Las vidrieras de los negocios para estas épocas siempre me llenaron de asombro: una compulsión de compra que poca relación guarda con lo que los católicos conmemoran, una ambientación del hemisferio norte cuasi-surrealista, y una jugueterías listas para cumplir con sus funciones de soporte técnico de nuestra cultura: tentar a los niños para que los padres se endeuden para satisfacer sus demandas; golpear duramente la autoestima de los niños pobres que considerarán según el saber popular aceptado que no han sido lo suficientemente buenos durante el año para merecer un buen regalo, que si te portás bien Papá Noel te trae; y convencer a las niñas de que su destino en esta vida es el de ser lindas, buenas y hacendosas.
La vidriera está dividida. Una parte, muestra todo el espectro de colores del universo, junto con todas las posibles inclinaciones de un ser humano: la de los varones.
Superhéroes intrépidos y audaces, juegos de ingenio, aviones para volar, camiones para transportar, trenes. Microscopios para investigar, herramientas para hacer cosas perdurables en una carpintería o herrería, naves espaciales para intentar imaginar otros mundos.
Autos veloces con los que tal vez algún niño sueñe escapar, instrumentos musicales para crear…
Dinosaurios de madera para armar, esqueletos varios también para armar e ir aprendiendo de paso como está formado nuestro cuerpo.
Pelotas, raquetas, patinetas, para ir aprendiendo a usar ese cuerpo para disfrutar…

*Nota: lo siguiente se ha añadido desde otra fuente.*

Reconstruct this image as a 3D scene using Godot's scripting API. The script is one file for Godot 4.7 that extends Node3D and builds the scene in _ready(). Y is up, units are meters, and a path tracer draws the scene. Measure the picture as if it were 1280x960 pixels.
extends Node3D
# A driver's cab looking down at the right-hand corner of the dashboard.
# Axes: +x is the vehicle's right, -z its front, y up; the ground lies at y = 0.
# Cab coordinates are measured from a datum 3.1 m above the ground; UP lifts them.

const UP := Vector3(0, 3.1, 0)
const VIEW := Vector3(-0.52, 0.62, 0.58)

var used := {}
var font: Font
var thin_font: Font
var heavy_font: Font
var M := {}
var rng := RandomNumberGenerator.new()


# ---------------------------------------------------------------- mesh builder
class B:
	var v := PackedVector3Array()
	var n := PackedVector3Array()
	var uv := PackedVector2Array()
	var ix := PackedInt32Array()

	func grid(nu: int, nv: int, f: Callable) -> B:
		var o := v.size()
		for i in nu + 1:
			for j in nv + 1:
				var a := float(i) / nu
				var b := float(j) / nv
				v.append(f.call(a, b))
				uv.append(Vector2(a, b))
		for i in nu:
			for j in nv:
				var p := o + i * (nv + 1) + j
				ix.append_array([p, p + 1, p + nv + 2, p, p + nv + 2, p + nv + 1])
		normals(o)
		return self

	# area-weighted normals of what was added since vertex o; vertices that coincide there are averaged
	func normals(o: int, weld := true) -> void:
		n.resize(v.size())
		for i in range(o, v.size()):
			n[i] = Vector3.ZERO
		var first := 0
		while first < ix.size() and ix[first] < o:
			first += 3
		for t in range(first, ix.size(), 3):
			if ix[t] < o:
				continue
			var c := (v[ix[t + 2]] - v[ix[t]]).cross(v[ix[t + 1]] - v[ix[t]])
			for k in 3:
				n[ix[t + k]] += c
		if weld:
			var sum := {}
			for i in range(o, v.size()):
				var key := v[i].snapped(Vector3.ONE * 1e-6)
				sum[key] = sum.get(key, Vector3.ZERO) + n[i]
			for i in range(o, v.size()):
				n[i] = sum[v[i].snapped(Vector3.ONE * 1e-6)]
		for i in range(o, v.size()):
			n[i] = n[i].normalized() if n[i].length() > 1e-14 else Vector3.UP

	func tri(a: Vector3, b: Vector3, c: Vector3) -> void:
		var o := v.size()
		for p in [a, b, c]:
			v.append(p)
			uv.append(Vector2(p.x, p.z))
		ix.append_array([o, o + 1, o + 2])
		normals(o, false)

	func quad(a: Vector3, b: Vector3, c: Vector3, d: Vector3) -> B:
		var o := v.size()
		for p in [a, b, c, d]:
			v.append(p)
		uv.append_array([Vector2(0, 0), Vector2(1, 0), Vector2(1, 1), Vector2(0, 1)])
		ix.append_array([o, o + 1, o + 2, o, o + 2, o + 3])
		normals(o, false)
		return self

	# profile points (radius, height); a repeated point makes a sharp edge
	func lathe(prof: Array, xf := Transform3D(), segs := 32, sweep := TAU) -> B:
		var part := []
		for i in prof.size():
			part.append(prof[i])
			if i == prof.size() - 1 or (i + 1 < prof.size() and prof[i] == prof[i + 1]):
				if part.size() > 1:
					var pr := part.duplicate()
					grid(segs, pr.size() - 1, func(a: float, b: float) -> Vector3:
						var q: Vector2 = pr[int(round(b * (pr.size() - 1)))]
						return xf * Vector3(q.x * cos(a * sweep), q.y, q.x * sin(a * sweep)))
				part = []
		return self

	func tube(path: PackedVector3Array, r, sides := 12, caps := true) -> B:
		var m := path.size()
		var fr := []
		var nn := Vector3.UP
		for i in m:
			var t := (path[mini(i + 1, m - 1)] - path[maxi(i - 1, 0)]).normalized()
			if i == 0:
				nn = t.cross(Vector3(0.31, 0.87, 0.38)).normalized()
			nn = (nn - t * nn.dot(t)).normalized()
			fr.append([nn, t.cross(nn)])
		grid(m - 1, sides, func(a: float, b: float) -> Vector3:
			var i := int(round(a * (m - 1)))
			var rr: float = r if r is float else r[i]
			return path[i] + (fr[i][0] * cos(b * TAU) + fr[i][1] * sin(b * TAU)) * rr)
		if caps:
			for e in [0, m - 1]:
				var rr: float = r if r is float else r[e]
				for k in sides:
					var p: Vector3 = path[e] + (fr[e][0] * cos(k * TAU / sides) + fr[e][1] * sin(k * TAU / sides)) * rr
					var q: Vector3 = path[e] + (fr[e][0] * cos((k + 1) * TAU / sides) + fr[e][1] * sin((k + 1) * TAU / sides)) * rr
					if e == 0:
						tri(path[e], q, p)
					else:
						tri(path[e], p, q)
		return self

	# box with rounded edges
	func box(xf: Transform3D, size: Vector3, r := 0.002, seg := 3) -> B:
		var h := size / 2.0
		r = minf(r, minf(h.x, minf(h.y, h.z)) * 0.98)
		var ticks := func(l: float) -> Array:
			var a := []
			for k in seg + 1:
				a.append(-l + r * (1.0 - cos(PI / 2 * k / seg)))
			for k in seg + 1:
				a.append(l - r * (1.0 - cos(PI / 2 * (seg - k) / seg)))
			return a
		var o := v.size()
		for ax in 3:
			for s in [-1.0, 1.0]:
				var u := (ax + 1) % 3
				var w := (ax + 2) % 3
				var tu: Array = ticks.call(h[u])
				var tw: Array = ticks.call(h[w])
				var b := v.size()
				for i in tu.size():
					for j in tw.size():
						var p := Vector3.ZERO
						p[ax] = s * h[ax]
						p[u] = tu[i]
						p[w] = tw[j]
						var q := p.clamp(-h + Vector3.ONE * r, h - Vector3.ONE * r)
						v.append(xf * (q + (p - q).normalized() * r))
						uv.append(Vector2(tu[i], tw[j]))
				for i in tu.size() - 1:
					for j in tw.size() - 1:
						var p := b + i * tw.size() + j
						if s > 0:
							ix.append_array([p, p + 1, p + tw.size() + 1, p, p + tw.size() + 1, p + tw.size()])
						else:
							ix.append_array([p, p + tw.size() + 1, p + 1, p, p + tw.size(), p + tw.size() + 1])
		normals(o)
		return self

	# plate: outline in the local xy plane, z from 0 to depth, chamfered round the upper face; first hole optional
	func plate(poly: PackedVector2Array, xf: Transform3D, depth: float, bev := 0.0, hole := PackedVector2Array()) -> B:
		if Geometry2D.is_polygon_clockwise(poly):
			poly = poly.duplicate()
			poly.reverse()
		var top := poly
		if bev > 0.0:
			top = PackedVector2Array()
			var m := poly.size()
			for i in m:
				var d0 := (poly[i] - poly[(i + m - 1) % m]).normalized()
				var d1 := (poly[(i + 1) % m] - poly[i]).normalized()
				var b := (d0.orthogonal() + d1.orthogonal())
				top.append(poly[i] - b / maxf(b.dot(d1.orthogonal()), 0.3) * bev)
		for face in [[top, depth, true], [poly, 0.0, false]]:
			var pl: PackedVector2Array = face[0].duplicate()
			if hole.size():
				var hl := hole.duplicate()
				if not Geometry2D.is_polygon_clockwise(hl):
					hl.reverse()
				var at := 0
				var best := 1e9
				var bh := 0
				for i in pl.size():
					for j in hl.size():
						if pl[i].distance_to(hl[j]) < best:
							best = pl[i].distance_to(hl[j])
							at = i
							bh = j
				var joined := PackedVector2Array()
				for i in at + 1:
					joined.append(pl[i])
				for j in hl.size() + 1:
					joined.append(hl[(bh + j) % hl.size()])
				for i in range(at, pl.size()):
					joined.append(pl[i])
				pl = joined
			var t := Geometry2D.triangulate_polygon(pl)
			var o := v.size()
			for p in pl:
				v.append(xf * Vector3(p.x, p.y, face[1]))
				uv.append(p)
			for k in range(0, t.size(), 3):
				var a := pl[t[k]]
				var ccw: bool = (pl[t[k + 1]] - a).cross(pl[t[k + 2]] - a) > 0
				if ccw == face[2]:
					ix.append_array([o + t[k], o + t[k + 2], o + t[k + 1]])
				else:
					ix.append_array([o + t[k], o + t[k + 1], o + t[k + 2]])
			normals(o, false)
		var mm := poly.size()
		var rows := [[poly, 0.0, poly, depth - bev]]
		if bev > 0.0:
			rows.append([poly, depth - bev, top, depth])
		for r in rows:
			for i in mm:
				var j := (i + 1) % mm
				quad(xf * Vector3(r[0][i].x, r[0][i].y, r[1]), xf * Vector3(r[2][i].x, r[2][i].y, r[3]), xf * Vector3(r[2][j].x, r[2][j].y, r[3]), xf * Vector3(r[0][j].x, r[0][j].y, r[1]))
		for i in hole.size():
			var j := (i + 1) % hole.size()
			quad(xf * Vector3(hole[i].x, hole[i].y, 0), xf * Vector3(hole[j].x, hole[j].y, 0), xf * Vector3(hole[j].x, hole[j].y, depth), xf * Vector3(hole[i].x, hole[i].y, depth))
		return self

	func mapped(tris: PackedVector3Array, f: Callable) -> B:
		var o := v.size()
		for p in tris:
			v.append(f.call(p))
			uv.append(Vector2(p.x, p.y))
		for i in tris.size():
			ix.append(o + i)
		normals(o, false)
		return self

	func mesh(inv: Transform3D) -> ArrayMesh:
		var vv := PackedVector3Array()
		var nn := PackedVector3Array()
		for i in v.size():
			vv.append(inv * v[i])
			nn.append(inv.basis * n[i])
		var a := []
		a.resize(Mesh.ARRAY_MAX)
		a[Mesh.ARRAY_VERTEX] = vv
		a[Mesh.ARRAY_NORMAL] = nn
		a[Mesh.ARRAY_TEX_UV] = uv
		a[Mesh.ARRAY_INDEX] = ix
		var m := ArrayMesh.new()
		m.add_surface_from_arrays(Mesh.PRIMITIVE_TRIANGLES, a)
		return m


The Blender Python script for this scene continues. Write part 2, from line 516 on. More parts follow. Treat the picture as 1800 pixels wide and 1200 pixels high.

La otra parte tiene muchos menos colores. No sale del rosa, el lila y los brillitos por aquí y por allá. La de las mujeres.
Heroínas lánguidas y descremadas, que se ven incómodas en ropitas apretadas y tacos altos. Con caritas de nada…
Un solo auto: rosa, que es el color preferido por decreto por las féminas desde la concepción en el seno materno. Ningún otro medio de transporte.
Nada que induzca a la investigación. Utensilios –ya no herramientas- para producir cosas que se autodestruirán en segundos: limpieza de la casa, cocina, planchado…
Muchos cosméticos y disfraces de princesa, cosa de que ni se les ocurra soñar con otros mundos.
Patines, tutús de tules etéreos, aros de hula-hula, sogas para salto, disfraces de bailarina árabe o de bailaora española: elementos que enseñan a fuego cómo debe una mujer usar su cuerpo. Los movimientos que tiene permitidos, los que no.
Para crear, a lo sumo una flauta o un set de bordado, o de pintura en tela. Algún jueguito para armar collares para estar más bella también.
Una compañera de trabajo comentaba emocionada hace unos días, que su hija había escrito la dichosa carta pidiendo un traje de princesa. Le sugerí –aunque sé que no le gustó- que en vez de sacarlo en cuotas, le cuente que las monarquías están en decadencia.